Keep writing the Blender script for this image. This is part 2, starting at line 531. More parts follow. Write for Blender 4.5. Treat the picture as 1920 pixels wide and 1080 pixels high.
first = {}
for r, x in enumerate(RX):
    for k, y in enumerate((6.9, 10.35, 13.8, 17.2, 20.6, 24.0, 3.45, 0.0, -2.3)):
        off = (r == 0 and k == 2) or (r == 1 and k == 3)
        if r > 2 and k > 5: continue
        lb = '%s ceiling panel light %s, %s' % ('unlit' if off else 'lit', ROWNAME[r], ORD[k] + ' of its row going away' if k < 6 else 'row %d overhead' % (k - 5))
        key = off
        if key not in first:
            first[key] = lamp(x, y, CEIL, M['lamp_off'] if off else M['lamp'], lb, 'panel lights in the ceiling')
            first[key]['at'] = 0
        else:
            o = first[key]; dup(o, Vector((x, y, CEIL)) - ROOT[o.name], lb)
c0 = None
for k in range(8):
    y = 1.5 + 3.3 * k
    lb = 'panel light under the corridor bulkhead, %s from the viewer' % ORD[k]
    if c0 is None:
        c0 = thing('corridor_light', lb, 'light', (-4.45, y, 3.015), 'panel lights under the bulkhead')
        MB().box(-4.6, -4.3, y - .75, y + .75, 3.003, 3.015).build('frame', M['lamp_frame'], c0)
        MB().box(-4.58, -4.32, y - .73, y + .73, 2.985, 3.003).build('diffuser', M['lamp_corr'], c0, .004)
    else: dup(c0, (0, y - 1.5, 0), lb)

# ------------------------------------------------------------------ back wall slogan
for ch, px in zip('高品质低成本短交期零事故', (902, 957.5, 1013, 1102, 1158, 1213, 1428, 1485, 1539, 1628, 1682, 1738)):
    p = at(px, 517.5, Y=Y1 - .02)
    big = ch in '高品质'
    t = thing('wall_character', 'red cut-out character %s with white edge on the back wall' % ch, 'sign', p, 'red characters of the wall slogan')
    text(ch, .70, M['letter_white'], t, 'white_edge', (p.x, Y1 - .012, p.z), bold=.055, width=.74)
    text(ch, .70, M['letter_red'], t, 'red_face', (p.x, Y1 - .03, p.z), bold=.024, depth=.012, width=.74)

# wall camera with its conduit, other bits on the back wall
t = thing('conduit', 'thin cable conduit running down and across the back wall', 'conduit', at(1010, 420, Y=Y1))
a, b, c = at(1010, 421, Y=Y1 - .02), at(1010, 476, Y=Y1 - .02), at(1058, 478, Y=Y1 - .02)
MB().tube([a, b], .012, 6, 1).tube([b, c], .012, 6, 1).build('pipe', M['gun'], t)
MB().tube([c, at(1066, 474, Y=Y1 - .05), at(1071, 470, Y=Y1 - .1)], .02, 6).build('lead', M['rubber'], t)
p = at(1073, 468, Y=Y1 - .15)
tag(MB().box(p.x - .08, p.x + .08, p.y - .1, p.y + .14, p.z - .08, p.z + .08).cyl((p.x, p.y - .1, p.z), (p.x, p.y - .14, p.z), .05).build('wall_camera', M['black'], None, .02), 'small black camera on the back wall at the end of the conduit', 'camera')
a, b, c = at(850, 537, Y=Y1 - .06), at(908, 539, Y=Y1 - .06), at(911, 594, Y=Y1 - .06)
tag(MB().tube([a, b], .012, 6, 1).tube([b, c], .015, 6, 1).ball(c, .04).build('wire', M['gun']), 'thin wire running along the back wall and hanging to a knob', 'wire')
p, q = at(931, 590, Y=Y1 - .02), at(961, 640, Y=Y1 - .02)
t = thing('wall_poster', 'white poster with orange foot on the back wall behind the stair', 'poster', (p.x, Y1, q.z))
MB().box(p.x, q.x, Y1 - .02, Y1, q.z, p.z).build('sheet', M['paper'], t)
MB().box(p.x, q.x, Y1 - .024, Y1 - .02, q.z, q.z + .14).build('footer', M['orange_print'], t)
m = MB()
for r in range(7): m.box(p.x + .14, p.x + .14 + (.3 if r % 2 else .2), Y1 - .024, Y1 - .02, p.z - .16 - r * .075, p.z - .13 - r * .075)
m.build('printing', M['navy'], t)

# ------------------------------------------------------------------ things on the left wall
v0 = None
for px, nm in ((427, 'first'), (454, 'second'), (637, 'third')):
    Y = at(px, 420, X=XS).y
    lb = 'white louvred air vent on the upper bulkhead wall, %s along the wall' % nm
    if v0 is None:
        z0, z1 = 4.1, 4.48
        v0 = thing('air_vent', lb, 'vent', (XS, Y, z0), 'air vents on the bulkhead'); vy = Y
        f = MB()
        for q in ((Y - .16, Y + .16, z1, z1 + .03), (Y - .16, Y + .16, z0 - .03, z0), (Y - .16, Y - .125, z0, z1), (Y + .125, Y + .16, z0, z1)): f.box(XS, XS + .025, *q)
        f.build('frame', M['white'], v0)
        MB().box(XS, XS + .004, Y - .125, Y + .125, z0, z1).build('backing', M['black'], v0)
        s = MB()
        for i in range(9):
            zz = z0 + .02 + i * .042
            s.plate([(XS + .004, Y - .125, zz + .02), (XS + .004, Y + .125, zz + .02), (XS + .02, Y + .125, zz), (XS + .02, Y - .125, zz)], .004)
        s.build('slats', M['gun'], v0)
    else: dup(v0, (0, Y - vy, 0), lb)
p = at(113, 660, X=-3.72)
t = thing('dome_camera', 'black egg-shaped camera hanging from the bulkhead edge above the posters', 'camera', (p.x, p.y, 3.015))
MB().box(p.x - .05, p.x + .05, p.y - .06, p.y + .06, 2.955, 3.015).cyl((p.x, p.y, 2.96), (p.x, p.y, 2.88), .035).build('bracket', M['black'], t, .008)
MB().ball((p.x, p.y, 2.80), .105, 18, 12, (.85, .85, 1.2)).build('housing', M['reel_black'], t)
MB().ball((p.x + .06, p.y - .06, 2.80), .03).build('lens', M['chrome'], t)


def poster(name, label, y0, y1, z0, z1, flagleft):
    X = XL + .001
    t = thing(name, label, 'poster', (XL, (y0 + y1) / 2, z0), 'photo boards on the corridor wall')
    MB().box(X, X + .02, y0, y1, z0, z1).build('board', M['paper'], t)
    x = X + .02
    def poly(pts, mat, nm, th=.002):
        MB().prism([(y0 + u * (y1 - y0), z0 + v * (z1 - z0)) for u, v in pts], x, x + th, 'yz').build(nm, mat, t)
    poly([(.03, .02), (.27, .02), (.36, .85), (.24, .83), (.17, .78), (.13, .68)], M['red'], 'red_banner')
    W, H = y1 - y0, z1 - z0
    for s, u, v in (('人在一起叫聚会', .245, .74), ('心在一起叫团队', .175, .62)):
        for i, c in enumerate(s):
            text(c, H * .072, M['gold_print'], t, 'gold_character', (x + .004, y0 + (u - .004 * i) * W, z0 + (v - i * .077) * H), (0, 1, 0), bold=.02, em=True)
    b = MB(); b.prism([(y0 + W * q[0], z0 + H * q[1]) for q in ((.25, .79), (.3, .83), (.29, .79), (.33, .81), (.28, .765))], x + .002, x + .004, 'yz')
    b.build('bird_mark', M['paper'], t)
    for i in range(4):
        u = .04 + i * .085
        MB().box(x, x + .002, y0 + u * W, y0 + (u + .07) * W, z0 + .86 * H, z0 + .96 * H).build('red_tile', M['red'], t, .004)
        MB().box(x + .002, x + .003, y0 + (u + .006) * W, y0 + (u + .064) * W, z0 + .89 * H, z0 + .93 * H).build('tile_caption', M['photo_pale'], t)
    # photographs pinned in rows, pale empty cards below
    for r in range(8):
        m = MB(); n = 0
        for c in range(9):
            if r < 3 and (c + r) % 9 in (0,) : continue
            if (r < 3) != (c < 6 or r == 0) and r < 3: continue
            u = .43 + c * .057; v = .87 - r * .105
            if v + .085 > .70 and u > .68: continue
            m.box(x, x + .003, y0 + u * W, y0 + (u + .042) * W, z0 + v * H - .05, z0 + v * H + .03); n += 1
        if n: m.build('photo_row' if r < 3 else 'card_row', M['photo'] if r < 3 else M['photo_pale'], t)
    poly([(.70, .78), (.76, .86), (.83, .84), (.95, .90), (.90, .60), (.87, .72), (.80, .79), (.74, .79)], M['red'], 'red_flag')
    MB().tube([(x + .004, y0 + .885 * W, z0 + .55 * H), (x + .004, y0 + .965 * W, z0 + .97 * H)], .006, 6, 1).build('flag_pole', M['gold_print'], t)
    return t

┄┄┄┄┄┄

**Stated exercise**
Quote the data above verbatim from its first line to the line that includes "text(ch, .70, M['letter_red'], t, 'red_face', (p.x, Y1", with both boundary lines retained.

**The solution**
Keep writing the Blender script for this image. This is part 2, starting at line 531. More parts follow. Write for Blender 4.5. Treat the picture as 1920 pixels wide and 1080 pixels high.
first = {}
for r, x in enumerate(RX):
    for k, y in enumerate((6.9, 10.35, 13.8, 17.2, 20.6, 24.0, 3.45, 0.0, -2.3)):
        off = (r == 0 and k == 2) or (r == 1 and k == 3)
        if r > 2 and k > 5: continue
        lb = '%s ceiling panel light %s, %s' % ('unlit' if off else 'lit', ROWNAME[r], ORD[k] + ' of its row going away' if k < 6 else 'row %d overhead' % (k - 5))
        key = off
        if key not in first:
            first[key] = lamp(x, y, CEIL, M['lamp_off'] if off else M['lamp'], lb, 'panel lights in the ceiling')
            first[key]['at'] = 0
        else:
            o = first[key]; dup(o, Vector((x, y, CEIL)) - ROOT[o.name], lb)
c0 = None
for k in range(8):
    y = 1.5 + 3.3 * k
    lb = 'panel light under the corridor bulkhead, %s from the viewer' % ORD[k]
    if c0 is None:
        c0 = thing('corridor_light', lb, 'light', (-4.45, y, 3.015), 'panel lights under the bulkhead')
        MB().box(-4.6, -4.3, y - .75, y + .75, 3.003, 3.015).build('frame', M['lamp_frame'], c0)
        MB().box(-4.58, -4.32, y - .73, y + .73, 2.985, 3.003).build('diffuser', M['lamp_corr'], c0, .004)
    else: dup(c0, (0, y - 1.5, 0), lb)

# ------------------------------------------------------------------ back wall slogan
for ch, px in zip('高品质低成本短交期零事故', (902, 957.5, 1013, 1102, 1158, 1213, 1428, 1485, 1539, 1628, 1682, 1738)):
    p = at(px, 517.5, Y=Y1 - .02)
    big = ch in '高品质'
    t = thing('wall_character', 'red cut-out character %s with white edge on the back wall' % ch, 'sign', p, 'red characters of the wall slogan')
    text(ch, .70, M['letter_white'], t, 'white_edge', (p.x, Y1 - .012, p.z), bold=.055, width=.74)
    text(ch, .70, M['letter_red'], t, 'red_face', (p.x, Y1 - .03, p.z), bold=.024, depth=.012, width=.74)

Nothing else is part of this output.